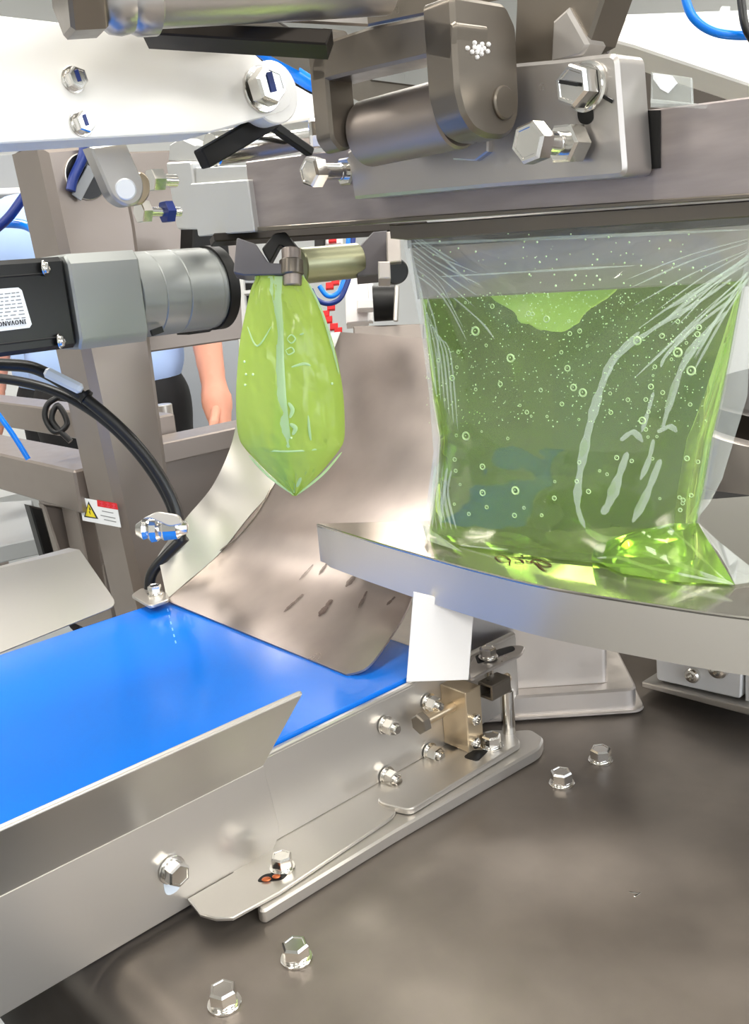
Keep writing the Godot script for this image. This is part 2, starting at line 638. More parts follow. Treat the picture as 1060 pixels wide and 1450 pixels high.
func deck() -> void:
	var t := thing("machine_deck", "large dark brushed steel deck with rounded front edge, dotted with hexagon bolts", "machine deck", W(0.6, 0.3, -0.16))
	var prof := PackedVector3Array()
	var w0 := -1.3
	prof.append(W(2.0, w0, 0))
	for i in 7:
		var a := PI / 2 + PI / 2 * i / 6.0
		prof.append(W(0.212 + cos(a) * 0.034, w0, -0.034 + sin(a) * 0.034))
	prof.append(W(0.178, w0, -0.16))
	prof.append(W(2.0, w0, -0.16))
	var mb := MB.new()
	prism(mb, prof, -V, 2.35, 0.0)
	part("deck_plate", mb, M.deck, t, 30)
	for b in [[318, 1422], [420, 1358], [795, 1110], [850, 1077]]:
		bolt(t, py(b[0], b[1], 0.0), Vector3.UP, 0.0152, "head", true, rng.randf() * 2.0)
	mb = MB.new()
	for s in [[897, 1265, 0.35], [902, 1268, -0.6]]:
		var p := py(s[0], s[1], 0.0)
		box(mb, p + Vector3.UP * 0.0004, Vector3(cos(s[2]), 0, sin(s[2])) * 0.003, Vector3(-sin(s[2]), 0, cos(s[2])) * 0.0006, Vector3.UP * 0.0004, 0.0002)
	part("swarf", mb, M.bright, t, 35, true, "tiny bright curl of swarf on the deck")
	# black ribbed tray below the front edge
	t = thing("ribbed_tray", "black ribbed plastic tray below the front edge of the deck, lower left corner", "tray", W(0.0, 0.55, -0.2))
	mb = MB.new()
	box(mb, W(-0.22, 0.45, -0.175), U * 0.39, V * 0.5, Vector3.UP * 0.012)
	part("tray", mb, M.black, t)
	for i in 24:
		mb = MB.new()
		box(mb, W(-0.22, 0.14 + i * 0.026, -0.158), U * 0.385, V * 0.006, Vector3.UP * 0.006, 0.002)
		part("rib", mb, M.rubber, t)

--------

### Aim
Repeat the material above in full and exactly, omitting the pictures.

### Expected answer
Keep writing the Godot script for this image. This is part 2, starting at line 638. More parts follow. Treat the picture as 1060 pixels wide and 1450 pixels high.
func deck() -> void:
	var t := thing("machine_deck", "large dark brushed steel deck with rounded front edge, dotted with hexagon bolts", "machine deck", W(0.6, 0.3, -0.16))
	var prof := PackedVector3Array()
	var w0 := -1.3
	prof.append(W(2.0, w0, 0))
	for i in 7:
		var a := PI / 2 + PI / 2 * i / 6.0
		prof.append(W(0.212 + cos(a) * 0.034, w0, -0.034 + sin(a) * 0.034))
	prof.append(W(0.178, w0, -0.16))
	prof.append(W(2.0, w0, -0.16))
	var mb := MB.new()
	prism(mb, prof, -V, 2.35, 0.0)
	part("deck_plate", mb, M.deck, t, 30)
	for b in [[318, 1422], [420, 1358], [795, 1110], [850, 1077]]:
		bolt(t, py(b[0], b[1], 0.0), Vector3.UP, 0.0152, "head", true, rng.randf() * 2.0)
	mb = MB.new()
	for s in [[897, 1265, 0.35], [902, 1268, -0.6]]:
		var p := py(s[0], s[1], 0.0)
		box(mb, p + Vector3.UP * 0.0004, Vector3(cos(s[2]), 0, sin(s[2])) * 0.003, Vector3(-sin(s[2]), 0, cos(s[2])) * 0.0006, Vector3.UP * 0.0004, 0.0002)
	part("swarf", mb, M.bright, t, 35, true, "tiny bright curl of swarf on the deck")
	# black ribbed tray below the front edge
	t = thing("ribbed_tray", "black ribbed plastic tray below the front edge of the deck, lower left corner", "tray", W(0.0, 0.55, -0.2))
	mb = MB.new()
	box(mb, W(-0.22, 0.45, -0.175), U * 0.39, V * 0.5, Vector3.UP * 0.012)
	part("tray", mb, M.black, t)
	for i in 24:
		mb = MB.new()
		box(mb, W(-0.22, 0.14 + i * 0.026, -0.158), U * 0.385, V * 0.006, Vector3.UP * 0.006, 0.002)
		part("rib", mb, M.rubber, t)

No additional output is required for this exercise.